Publication

Improvements to Boolean resynthesis

Abstract

In electronic design automation Boolean resynthesis techniques are increasingly used to improve the quality of results where algebraic methods hit local minima Boolean methods rely on complete functional properties of a logic circuit, preferably including don't care information. Computationally expensive engines such as truth tables, SAT and binary decision diagrams are required to gather such properties. The choice of the engine determines the scalability of Boolean resynthesis. In this paper, we present improvements to Boolean resynthesis, enabling more optimization opportunities to be found at the same or smaller runtime cost as compared to state-of-the-art methods.
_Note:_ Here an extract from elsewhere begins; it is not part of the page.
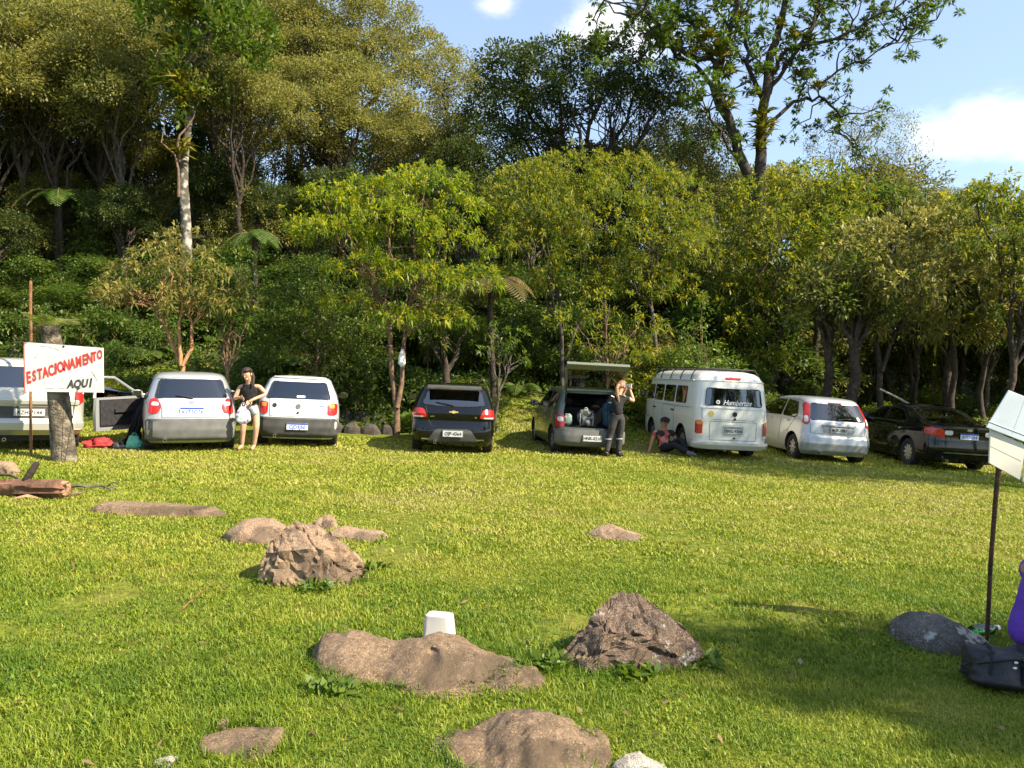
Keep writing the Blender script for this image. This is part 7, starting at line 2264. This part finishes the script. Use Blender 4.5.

Our contributions include (i) a theory of Boolean filtering to drastically reduce the number of gates processed and still retain all possible optimization opportunities, (ii) a weaker notion of maximum set of permissible functions, which can be computed efficiently via truth tables, (iii) a generalized refactoring engine that supports multiple representation forms, and (iv) a practical Boolean resynthesis flow, which combines the techniques proposed so far. Using our Boolean resynthesis on the EPFL benchmarks, we improve 10 of the best known area results in the synthesis competition. Embedded in a commercial El)A flow for ASICs, the Boolean resynthesis flow reduces the area by -2.67% and total negative slack by -5.48%, after physical implementation, at negligible runtime cost.